Farm water in an urban city • Not everyone using the water has a right to do so. A homeowner on Thursday was dipping buckets into a gutter near 900 East and pouring the water on her plants and fruit trees just inches from the gutter.

That, for Frankel, is precisely the problem. Irrigation, he says, is a wasteful, out-of-date way to water Kentucky bluegrass and marigolds.

While state water managers project increasing water shortages to justify the more than $2 billion pricetag for the Bear River dam system and the Lake Powell pipeline, Frankel points to the hundreds of thousands of acre feet that flow through old canals and ditches along the Wasatch Front.

Most of that water is spoken for, but Frankel and others want water managers to consider what happens to that water when farmland is retired, or irrigators become more efficient.

Agriculture consumes 82 percent of Utah's water, while accounting for 3 percent of the economy. But that is likely to change as fields and orchards disappear under subdivisions and cul-de-sacs, shopping centers, highways and office parks.

The transition is expected to free up irrigation water for municipal and industrial uses. But a recent audit concluded the state's water planners do not adequately account for the change.

"We found the Division of Water Resources was not using the correct conversion factor," legislative auditor Jim Behunin told an interim committee last month. "As a result, they were understating the amount of agricultural water that would be available in the future."

If those numbers are wrong, Frankel says, controversial water development projects like the Bear River dams or the Lake Powell Pipeline may not be necessary to meet the state's needs.

That kind of talk makes rural lawmakers nervous.

"I am concerned that they are looking at all that agricultural water," said Rep. Mike Noel, a Kanab rancher. "As a farmer, we have a $19 billion industry out there. I want to make sure it keeps going. I don't want every single drop of water going to flush people's toilets."

Frankel argues such a position is disingenuous because converting water to municipal use is not what threatens agriculture. Urban sprawl is the threat, he says. But state officials do little to slow residential development as projections suggest Utah's population will double soon after 2050.
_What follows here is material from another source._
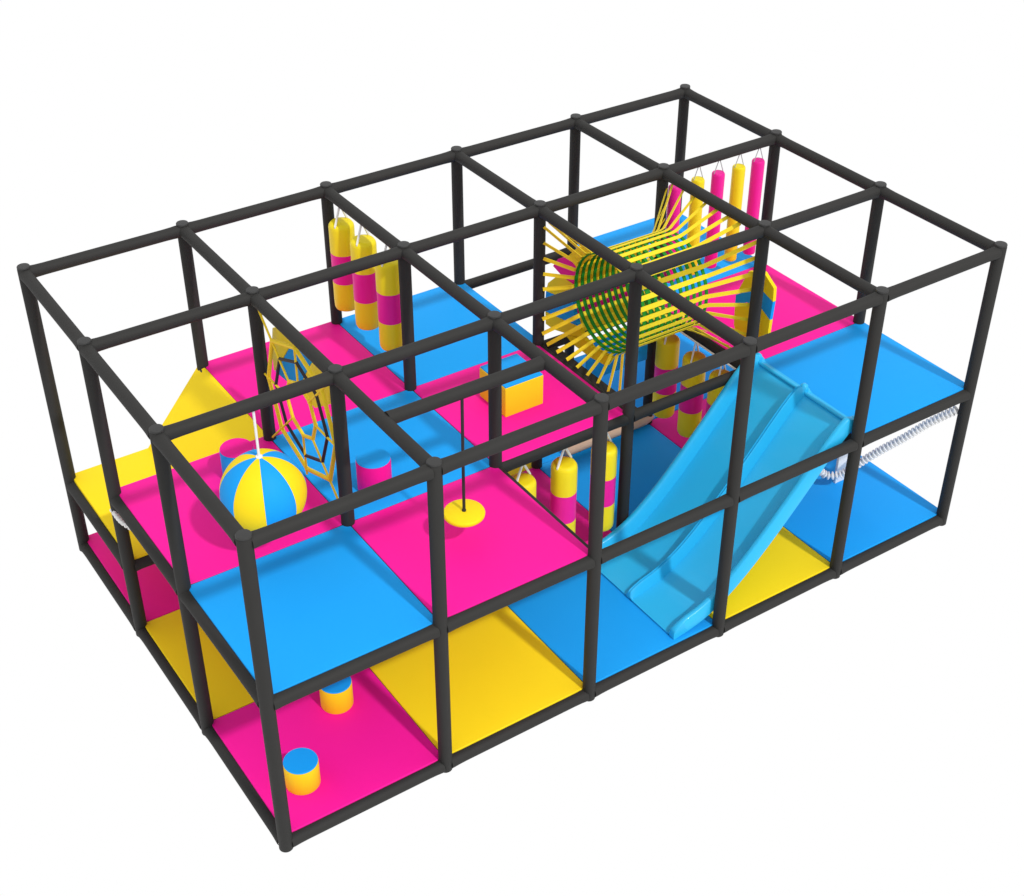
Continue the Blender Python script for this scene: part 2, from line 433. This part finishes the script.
def sweep(section, name, hscale=None):
    bm = bmesh.new(); rings = []
    L = len(path)
    for i, p in enumerate(path):
        d = (path[min(i + 1, L - 1)] - path[max(i - 1, 0)]).normalized()
        nn = Vector((d.z, 0, -d.x));  nn = nn if nn.z > 0 else -nn
        hs = hscale(i / (L - 1)) if hscale else 1
        rings.append([bm.verts.new(p + Vector((0, y, 0)) + nn * (h * hs if h > 0 else h)) for y, h in section])
    n_ = len(section)
    for i in range(L - 1):
        for k in range(n_): bm.faces.new((rings[i][k], rings[i][(k + 1) % n_], rings[i + 1][(k + 1) % n_], rings[i + 1][k]))
    bm.faces.new(rings[0][::-1]); bm.faces.new(rings[-1])
    return link(name, bm, M['slide'], slide, 50)
def hs(t):   # walls rise out of the top lip and sink into the run-out
    return .25 + .75 * min(1, t / .10) if t < .1 else (1 if t < .86 else 1 - .86 * ((t - .86) / .14) ** 1.2)
for y0, y1 in ((.10, .585), (.618, 1.10)):
    sweep([(y0, -.016), (y1, -.016), (y1, 0), (y1 - .06, -.004), (y0 + .06, -.004), (y0, 0)], 'lane')
H = .105
sweep([(.048, -.02), (.05, H * .9), (.062, H), (.088, H), (.100, H * .9), (.108, H * .3), (.125, .004), (.125, -.014)], 'side_wall', hs)
sweep([(1.152, -.02), (1.15, H * .9), (1.138, H), (1.112, H), (1.100, H * .9), (1.092, H * .3), (1.075, .004), (1.075, -.014)], 'side_wall', hs)
sweep([(.560, -.014), (.560, .004), (.574, H * .25), (.583, H * .70), (.592, H * .82), (.598, H * .70), (.605, H * .70), (.611, H * .82), (.620, H * .7), (.629, H * .25), (.643, .004), (.643, -.014)], 'divider', hs)
bm = bmesh.new()
tube(bm, [(1.60, .06, 1.318), (1.60, .6, 1.318), (1.60, 1.14, 1.318)], .014, 14); link('top_lip', bm, M['slide'], slide, 60)
for y in (.075, .602, 1.125):
    bm = bmesh.new(); lathe(bm, [(0, 1.30), (.034, 1.30), (.036, 1.33), (.030, 1.362), (.016, 1.376), (0, 1.38)], 20, (1.615, y, 0))
    link('lip_knob', bm, M['slide'], slide, 60)

# ------------------------------------------------------------------ white ribbed hose at the right
def hose(name, pts, r, label, cat='hose', pitch=.036, ridge=.6):
    t = thing(name, label, cat, pts[0])
    o = Vector(pts[0]); P_ = [Vector(q) for q in catmull([tuple(p) for p in pts], 40)]
    acc = [0]
    for a_, b_ in zip(P_, P_[1:]): acc.append(acc[-1] + (b_ - a_).length)
    tot = acc[-1]; N = int(tot / pitch) * 4
    out, rr = [], []
    j = 0
    for k in range(N + 1):
        s = tot * k / N
        while j < len(acc) - 2 and acc[j + 1] < s: j += 1
        f = (s - acc[j]) / max(1e-9, acc[j + 1] - acc[j])
        out.append(P_[j].lerp(P_[j + 1], f) - o); rr.append(r * (1 if (k % 4) in (1, 2) else 1 - ridge))
    bm = bmesh.new(); tube(bm, out, rr, 16); link('ribbed_sleeve', bm, M['white'], t, 25)
    return t
h1 = hose('ribbed_hose', [(5.975, .05, 1.115), (5.88, .209, .935), (5.78, .343, .75), (5.68, .487, .570), (5.59, .612, .398), (5.52, .70, .27), (5.44, .782, .235), (5.38, .825, .285), (5.32, .85, .37)], .036,
          'white ribbed hose sagging from the front right deck corner to the blue floor')
pl = thing('post_board', 'narrow white upright board standing beside the ribbed hose on the blue floor', 'board', (5.615, .80, .098))
bm = bmesh.new(); box(bm, -.06, .06, -.012, .012, 0, .31, .004, 2); link('panel', bm, M['white'], pl, 30)
hose('ribbed_hose', [(-.035, 2.42, 1.195), (-.035, 2.33, 1.19), (-.03, 2.22, 1.20), (.0, 2.12, 1.20)], .020,
     'short white ribbed hose tucked under the left side deck beam')

# ------------------------------------------------------------------ tan roller on the floor, white rod above the dim bags
ro = thing('foam_roller', 'long tan foam roller lying on the floor beneath the net tunnel', 'foam roller', (4.30, 2.385, .150))
bm = bmesh.new(); tube(bm, [(-.42, 0, 0), (-.41, 0, 0), (.45, 0, 0), (.52, 0, 0), (.56, 0, -.01)], [.04, .054, .054, .036, .012], 28); link('roller_body', bm, M['tan'], ro, 50)
for x in (-.28, 0.05, .36):
    bm = bmesh.new(); tube(bm, [(x, 0, 0), (x + .02, 0, 0)], .0552, 28); link('seam_band', bm, M['tan'], ro, 50)
bm = bmesh.new(); tube(bm, [(4.735, 2.34, 1.275), (4.735, 1.25, 1.275)], .0085, 10)
ra = link('hanging_rod', bm, M['white'], None, 60); tag(ra, 'thin white rod along the beam above the dim bags behind the slide', 'rod')

# ------------------------------------------------------------------ light, world, camera
w = bpy.data.worlds.new('World'); sc.world = w; w.use_nodes = True
bg = w.node_tree.nodes['Background']; bg.inputs['Color'].default_value = (1, 1, 1, 1); bg.inputs['Strength'].default_value = 1.0
sd = bpy.data.lights.new('key_lamp', 'SUN'); sd.energy = 2.1; sd.angle = math.radians(2.5); sd.color = (1, .985, .96)
so = bpy.data.objects.new('key_lamp', sd); COL.objects.link(so)
so.rotation_euler = Vector((-.10, 1.0, -1.10)).to_track_quat('-Z', 'Y').to_euler()

cam = bpy.data.cameras.new('camera'); co = bpy.data.objects.new('camera', cam); COL.objects.link(co)
Rm = [[0.8314241624751726, -0.5556380975029725, 0.00040823460291181113], [-0.3237171853577845, -0.48498823466004849, -0.8123998997468663], [0.4515983236862684, 0.675316753685233, -0.5831005369861186]]
m = Matrix(((Rm[0][0], -Rm[1][0], -Rm[2][0], -2.2010), (Rm[0][1], -Rm[1][1], -Rm[2][1], -5.8954), (Rm[0][2], -Rm[1][2], -Rm[2][2], 7.5545), (0, 0, 0, 1)))
co.matrix_world = m
cam.sensor_width = 36; cam.lens = 1461.66 / 1024 * 36; cam.clip_end = 200
cam.shift_x = -(512.2 - 512) / 1024; cam.shift_y = (447.5 - 448) / 1024
sc.camera = co
sc.view_settings.view_transform = 'Standard'; sc.view_settings.look = 'None'
sc.view_settings.exposure = 0; sc.view_settings.gamma = 1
"The water we are talking about is not in agriculture," Frankel said. "It came from agriculture, but the farms are gone. It's surplus and it's flowing in our gutters, canals and sidewalks. It's crazy to pretend that this water doesn't exist."

Commercial farming has faded in the Salt Lake Valley, but backyard gardens like Taylor's remain productive and growers who irrigate are just as protective of their water rights as Noel is.

"Most ditch shareholders are concerned about what government would do," said Richard Christiansen, an officer of the White Ditch Irrigation Co. that serves a neighborhood south of 2700 South. "We have managed our rights to irrigate our property. There is a certain amount of fear."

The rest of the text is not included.